Jaldaboath – Rise Of The Heraldic Beasts – Review

Who’s up for some English Heraldic Templar Metal?  If you’ve never heard of the term, it’s a self-titled genre that these comedic geniuses have used to describe their unique brand of music.

Formed by Meads Of Asphodel’s James Fogarty, Jaldaboath takes the hilarity of Monty Python, throws a portion of catchy metal riffs together with melodramatic keyboard trumpets giving birth to Jaldaboath.


Album opener Hark The Herald gives us a glimpse of their jovial side.  In amongst the overdramatic instrumentals, the lyrics sensationalise violence in the kind of matter-of-fact japery that parodies battle metal, similar to the way that Steel Panther poke fun at hair metal.
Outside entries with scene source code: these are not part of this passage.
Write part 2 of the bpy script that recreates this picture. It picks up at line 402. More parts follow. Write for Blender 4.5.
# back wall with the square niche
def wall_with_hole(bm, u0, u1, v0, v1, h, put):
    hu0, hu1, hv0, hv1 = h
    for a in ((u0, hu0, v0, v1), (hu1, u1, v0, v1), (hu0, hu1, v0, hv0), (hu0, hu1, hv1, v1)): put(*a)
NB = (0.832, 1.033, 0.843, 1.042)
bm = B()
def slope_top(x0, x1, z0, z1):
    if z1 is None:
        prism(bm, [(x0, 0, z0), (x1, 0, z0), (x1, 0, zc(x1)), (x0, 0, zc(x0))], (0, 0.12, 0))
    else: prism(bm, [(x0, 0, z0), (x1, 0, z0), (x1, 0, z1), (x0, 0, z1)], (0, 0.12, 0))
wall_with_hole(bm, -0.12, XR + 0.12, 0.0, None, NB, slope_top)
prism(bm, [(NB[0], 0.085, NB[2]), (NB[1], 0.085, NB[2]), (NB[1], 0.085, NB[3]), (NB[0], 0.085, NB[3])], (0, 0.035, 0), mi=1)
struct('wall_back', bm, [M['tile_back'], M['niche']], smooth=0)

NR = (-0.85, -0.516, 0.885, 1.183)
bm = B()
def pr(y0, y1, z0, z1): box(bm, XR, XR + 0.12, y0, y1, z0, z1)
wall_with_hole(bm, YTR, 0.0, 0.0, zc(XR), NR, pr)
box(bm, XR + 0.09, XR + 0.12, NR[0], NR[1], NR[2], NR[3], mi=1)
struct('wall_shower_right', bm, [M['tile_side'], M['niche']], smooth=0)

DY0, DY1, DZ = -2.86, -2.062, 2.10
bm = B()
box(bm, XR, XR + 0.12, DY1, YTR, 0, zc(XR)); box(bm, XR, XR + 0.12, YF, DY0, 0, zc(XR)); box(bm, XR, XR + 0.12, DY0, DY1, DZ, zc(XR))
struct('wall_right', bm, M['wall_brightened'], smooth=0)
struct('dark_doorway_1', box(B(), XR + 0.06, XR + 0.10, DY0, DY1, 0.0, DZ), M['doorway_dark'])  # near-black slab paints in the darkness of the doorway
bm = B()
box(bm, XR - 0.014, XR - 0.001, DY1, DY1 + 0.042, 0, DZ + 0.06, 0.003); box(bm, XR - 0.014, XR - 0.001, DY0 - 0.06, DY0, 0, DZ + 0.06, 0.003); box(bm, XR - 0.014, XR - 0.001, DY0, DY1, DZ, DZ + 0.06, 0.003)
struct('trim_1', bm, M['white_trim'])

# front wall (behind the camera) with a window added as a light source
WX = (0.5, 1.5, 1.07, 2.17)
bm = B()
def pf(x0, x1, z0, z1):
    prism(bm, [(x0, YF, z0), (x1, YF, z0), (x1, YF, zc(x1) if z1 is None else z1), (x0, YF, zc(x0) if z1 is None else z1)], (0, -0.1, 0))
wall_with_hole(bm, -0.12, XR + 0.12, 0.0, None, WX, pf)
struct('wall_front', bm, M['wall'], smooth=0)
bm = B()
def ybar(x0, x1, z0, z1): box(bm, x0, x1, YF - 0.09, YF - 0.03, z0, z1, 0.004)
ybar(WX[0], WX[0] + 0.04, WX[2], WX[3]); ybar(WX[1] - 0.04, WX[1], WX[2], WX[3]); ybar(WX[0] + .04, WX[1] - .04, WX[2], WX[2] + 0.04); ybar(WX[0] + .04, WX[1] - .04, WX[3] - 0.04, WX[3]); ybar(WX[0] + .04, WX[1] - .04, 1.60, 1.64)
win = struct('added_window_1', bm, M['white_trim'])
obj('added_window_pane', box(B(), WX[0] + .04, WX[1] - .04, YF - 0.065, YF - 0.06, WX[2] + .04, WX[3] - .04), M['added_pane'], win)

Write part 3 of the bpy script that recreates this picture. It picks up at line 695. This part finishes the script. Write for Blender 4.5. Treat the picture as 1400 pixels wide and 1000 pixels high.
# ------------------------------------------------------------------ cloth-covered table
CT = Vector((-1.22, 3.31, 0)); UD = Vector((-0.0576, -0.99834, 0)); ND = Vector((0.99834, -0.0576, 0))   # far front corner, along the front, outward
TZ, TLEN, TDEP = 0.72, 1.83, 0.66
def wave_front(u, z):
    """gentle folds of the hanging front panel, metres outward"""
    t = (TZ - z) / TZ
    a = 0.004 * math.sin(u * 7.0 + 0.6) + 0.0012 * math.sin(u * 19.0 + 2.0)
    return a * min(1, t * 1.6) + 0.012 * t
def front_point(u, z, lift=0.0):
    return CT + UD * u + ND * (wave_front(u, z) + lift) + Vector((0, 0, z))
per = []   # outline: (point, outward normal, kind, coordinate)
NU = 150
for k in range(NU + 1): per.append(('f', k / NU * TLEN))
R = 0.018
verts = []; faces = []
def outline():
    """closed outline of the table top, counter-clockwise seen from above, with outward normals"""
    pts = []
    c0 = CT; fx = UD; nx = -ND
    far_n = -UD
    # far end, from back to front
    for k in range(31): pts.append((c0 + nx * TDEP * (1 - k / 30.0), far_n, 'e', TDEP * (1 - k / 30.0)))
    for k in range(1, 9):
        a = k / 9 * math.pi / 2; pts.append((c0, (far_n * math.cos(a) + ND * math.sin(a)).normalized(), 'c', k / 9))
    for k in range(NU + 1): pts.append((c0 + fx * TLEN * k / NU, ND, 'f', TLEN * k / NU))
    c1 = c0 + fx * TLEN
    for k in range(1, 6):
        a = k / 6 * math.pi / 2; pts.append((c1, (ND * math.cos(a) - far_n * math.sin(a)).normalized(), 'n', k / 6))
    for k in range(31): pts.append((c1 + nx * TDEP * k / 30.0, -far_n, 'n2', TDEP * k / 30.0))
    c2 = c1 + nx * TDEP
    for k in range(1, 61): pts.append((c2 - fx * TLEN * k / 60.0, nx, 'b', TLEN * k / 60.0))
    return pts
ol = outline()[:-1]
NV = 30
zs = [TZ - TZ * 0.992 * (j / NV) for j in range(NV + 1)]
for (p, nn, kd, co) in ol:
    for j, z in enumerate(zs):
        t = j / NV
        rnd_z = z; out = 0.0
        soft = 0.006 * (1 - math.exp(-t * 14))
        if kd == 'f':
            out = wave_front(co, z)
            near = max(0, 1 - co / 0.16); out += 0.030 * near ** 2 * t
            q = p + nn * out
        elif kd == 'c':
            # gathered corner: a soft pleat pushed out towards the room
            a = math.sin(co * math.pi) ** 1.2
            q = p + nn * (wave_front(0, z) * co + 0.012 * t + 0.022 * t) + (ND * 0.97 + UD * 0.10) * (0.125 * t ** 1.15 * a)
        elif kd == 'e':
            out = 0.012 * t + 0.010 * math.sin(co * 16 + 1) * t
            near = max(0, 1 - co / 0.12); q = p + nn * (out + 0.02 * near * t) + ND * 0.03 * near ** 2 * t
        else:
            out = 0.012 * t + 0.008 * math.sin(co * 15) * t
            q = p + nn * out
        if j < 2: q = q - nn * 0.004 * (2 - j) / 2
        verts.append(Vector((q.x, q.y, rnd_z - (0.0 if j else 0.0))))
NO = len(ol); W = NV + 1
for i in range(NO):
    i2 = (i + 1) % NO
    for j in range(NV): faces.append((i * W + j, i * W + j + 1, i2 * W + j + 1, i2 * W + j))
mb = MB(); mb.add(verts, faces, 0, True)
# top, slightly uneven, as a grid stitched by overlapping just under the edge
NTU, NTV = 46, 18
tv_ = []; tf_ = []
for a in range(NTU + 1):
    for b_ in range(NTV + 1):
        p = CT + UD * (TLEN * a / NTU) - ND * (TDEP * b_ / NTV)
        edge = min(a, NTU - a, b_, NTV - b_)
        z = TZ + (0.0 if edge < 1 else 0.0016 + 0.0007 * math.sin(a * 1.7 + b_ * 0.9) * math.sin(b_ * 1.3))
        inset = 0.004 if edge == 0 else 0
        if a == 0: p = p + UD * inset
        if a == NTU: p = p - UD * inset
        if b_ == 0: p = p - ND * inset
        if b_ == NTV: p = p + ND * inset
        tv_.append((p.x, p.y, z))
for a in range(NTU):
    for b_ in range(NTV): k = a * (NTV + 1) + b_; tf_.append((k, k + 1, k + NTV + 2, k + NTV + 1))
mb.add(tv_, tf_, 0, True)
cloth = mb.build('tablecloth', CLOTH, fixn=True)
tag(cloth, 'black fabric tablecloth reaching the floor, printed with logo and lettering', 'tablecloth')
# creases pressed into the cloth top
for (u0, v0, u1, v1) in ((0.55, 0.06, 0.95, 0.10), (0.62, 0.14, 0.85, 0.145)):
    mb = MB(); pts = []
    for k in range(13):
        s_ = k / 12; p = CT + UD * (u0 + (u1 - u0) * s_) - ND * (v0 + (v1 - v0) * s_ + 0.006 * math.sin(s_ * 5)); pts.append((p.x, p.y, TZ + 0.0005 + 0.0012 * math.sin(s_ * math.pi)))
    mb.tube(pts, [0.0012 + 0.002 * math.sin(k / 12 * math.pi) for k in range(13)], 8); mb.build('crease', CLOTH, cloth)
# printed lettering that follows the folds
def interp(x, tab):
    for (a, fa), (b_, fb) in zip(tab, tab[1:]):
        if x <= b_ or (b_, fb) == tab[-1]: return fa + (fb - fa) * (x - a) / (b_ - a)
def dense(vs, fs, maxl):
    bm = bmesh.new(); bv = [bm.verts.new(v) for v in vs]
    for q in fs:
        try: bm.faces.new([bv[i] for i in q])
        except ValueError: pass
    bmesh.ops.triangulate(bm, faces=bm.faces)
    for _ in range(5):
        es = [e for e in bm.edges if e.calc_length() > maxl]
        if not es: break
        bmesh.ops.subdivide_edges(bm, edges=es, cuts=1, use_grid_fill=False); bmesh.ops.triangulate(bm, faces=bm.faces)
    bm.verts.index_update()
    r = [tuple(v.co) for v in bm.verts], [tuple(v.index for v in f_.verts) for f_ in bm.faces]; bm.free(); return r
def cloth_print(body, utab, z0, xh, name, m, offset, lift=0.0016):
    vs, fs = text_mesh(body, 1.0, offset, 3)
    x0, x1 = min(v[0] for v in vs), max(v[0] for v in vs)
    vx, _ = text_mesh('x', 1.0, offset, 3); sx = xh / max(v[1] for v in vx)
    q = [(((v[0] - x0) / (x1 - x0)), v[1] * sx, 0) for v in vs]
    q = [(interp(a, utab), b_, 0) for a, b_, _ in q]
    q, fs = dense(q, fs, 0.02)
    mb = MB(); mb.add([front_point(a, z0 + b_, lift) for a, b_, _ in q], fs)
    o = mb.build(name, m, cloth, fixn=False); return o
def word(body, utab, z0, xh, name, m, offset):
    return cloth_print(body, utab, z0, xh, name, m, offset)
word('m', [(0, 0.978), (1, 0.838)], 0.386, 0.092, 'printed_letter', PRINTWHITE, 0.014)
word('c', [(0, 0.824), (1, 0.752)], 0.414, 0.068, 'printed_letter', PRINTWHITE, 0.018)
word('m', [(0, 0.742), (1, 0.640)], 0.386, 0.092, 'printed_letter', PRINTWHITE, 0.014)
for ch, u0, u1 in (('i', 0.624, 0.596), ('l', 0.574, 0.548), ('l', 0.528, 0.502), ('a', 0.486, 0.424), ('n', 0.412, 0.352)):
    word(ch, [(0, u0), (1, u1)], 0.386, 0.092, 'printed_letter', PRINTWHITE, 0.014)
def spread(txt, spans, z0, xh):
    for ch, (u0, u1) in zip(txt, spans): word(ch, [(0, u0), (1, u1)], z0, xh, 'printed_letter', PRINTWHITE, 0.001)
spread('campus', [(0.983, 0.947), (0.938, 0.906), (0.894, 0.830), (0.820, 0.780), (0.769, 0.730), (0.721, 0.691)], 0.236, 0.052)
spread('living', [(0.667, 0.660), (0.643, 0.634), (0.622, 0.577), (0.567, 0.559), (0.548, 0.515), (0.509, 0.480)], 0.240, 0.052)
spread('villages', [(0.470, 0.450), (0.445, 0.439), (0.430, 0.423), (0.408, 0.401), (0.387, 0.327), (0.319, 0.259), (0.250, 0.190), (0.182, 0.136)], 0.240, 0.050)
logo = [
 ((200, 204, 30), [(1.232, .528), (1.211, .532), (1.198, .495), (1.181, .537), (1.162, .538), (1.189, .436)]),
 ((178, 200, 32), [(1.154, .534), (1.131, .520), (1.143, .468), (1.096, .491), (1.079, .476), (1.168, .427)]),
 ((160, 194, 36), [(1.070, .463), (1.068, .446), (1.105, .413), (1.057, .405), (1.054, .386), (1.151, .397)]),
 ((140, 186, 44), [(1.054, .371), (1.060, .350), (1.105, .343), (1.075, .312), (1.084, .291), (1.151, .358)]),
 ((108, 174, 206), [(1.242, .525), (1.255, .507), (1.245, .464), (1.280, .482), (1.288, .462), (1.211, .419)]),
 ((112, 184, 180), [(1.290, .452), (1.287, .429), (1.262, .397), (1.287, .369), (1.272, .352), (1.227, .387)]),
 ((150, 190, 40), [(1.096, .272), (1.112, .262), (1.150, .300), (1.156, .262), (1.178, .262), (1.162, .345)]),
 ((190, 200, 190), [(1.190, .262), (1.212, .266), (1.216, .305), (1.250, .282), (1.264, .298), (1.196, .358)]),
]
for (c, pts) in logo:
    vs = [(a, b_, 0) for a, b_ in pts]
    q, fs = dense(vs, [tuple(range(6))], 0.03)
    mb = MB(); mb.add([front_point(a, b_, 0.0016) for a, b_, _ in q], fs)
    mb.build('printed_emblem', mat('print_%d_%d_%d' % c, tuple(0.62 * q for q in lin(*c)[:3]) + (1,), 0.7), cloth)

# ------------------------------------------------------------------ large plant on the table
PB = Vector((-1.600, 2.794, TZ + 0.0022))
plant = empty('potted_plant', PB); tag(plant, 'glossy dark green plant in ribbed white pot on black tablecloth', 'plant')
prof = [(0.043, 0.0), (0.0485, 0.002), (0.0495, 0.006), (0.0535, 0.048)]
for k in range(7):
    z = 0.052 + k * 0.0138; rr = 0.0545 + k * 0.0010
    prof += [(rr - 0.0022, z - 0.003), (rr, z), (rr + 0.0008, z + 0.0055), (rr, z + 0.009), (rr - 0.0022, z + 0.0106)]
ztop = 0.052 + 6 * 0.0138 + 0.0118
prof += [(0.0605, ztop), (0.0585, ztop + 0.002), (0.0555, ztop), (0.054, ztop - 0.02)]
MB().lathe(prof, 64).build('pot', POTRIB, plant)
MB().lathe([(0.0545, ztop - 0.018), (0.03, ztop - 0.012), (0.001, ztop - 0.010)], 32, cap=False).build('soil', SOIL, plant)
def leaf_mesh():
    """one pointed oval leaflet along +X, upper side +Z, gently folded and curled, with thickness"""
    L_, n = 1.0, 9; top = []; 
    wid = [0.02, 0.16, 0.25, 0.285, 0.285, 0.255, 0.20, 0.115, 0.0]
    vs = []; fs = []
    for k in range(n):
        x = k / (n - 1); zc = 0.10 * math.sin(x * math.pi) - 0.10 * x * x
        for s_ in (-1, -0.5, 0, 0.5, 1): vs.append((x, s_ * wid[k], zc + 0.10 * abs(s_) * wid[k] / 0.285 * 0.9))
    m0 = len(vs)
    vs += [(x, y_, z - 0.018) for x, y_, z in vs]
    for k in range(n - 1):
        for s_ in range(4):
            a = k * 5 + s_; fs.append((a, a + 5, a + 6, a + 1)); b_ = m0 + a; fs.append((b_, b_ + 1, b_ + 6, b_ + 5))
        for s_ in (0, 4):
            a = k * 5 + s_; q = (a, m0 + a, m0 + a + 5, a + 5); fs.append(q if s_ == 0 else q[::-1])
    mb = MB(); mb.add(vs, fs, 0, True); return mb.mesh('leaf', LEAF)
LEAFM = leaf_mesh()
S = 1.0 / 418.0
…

Bash The Bishop tells the story of a group of men looking to cave the Bishop’s head in after he closed the toll bridge, while my wild case of giggles in Axe Wielding Nuns is probably self-explanatory.

To get things straight, Jaldaboath can play music.  Their themes may be based around an over-the-top English humour, but that doesn’t mean they can’t play their instruments, it’s simply because of general lyrical content that their talent is overlooked.

Nevertheless, Jacque De Molay shows Jaldaboath have the ability to create slightly more serious content that sounds great too.  The vocals resonate a lower growl, and the lively guitar work on the song is lovely.  But there’s something slightly different from the usual synths, which are still dramatic, but feel somewhat darker.

Along similar lines of tomfoolery as Alestorm and the occasional Korpiklaani song, Jaldaboath have started their own unique strain of comic metal, which rocks the richter-scale when it comes to enjoyment.